Un coup de coeur de Amandine
Une enquêtrice.
Une anthropologue judiciaire.
Trois femmes ont décidé de consacrer leur vie (ou une partie) aux victimes de la guerre de Bosnie-Herzégovine (1992-1995). Senem, l’anthropologue judiciaire, suit les fouilles de charniers qu’on découvre peu à peu suite aux aveux de certains fossoyeurs de l’époque. Elle identifie les corps ou les squelettes retrouvés pour que les familles puissent enfin faire leur deuil.
Darija, quant à elle, enquête auprès des familles de disparus, notamment pour prélever leur ADN afin de les rapprocher de ceux qu’on retrouve dans les charniers.
Taïna Tervonen suit ces femmes pendant 6 ans et réalise même un film de ce travail : Parler avec les morts (2020).
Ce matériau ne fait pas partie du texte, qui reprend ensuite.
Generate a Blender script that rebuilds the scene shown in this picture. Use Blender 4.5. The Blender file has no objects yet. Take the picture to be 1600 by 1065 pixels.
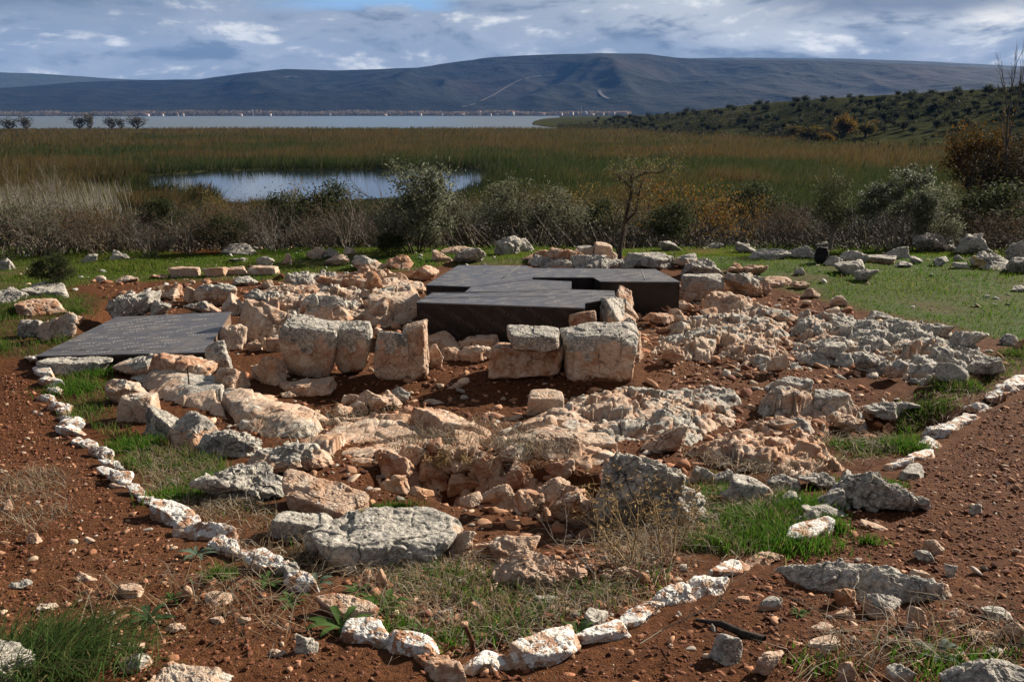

Plus qu’une enquête, c’est un vrai travail de mémoire qui est effectué ici. Cette guerre complexe, qui a engendré 110 000 morts et 30 000 disparus, a plongé le pays dans un silence glaçant mais aussi dans un déni, une honte et un sentiment de culpabilité intenses. Le rapport des habitants à la mort n’est plus le même ; de nombreuses familles sont déchirées et toujours dans l’espoir d’enterrer leurs pères, leurs frères ou leurs fils.
La journaliste nous emmène dans un pays ravagé, en colère et en deuil. Elle nous révèle un monde d’après-guerre bouleversant : « Tu as de la chance de vivre dans un pays normal, un pays sans guerre. [...] C’était la première fois que cette pensée m’était ainsi exprimée, l’idée que d’avoir échappé à la guerre est non pas un état normal des choses mais bien un privilège, une chance, comme l’est celle, dans un pays d’après-guerre, de retrouver son proche disparu et de pouvoir l’enterrer. Oui, j’ai de la chance. »
Un ouvrage inoubliable où les familles de victimes ont la parole pour montrer toute la complexité des conflits.